The C locale

Andy Koppe andy.koppe@gmail.com
Tue Sep 22 12:50:00 GMT 2009


2009/9/22 Lapo Luchini:
>> For example, a Windows filename "bäh" turns into "bŤh" in the C locale,
>> while it shows up correctly with explicitly set ISO-8859-1 or CP1252.
>
> Uh? Doesn't seem so to me: if I create "bäh" in WindowsExplorer, then
> open up an UTF-8 mintty console I have a consistent output with both
> LANG=C and LANG=it_IT.UTF-8 (of course, since right now C is UTF-8):
>
> % LANG=C ls -l|egrep b.h
> -rw-r--r-- 1 lapo None     0 Sep 22 09:53 bäh
> % LANG=it_IT.UTF-8 ls -l|egrep b.h
> -rw-r--r-- 1 lapo None     0 22 Sep 09:53 bäh

You've presumably got mintty set to UTF-8, hence mintty's output
conversion turned ls's ISO-8859-1 "Ť" (i.e. "\xC3\xA4") into "ä".


> So I'm not sure what do you mean with 'a Windows filename "bäh" turns
> into "bŤh" in the C locale'... you mean that a script sees it as
> 62C3A468 as opposed as 62E468? Or that actual "bŤh" is shown somewhere?

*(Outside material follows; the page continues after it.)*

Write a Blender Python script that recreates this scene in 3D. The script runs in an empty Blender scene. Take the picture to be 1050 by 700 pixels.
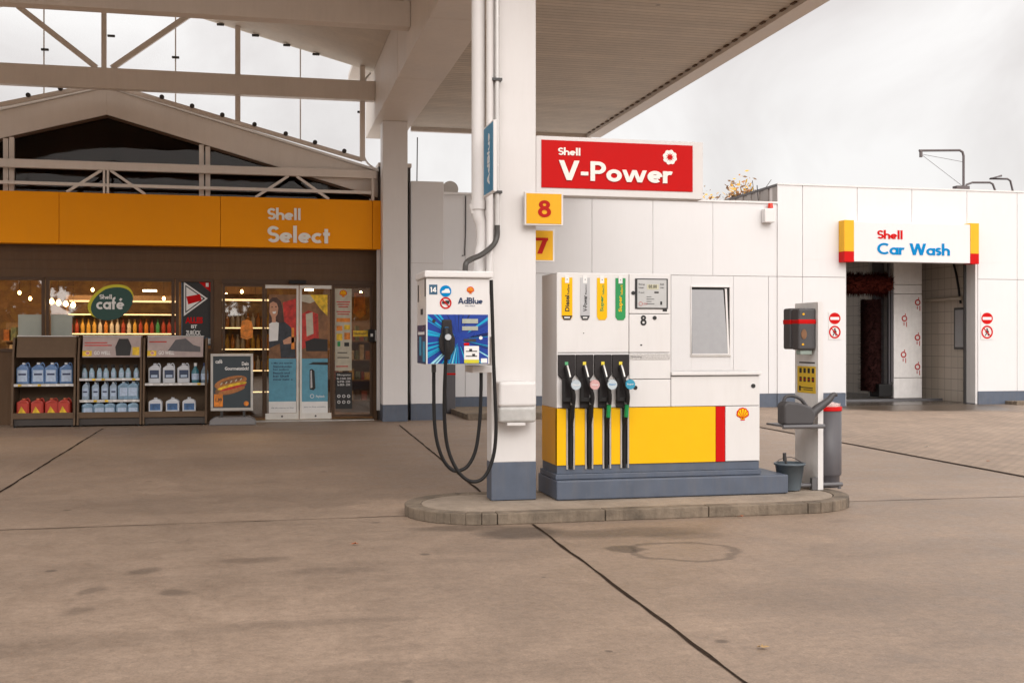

Both. For the latter, try it in the default Cygwin console, without
any locale variables set.


> But OTOH as far as "not caring" goes, it sure can be a nice feature to
> be retro-compatible in that single case

Thanks. Unfortunately the "C" locale is rather important though,
because that's what people will be using unless they go to the effort
of finding out how to set a different locale.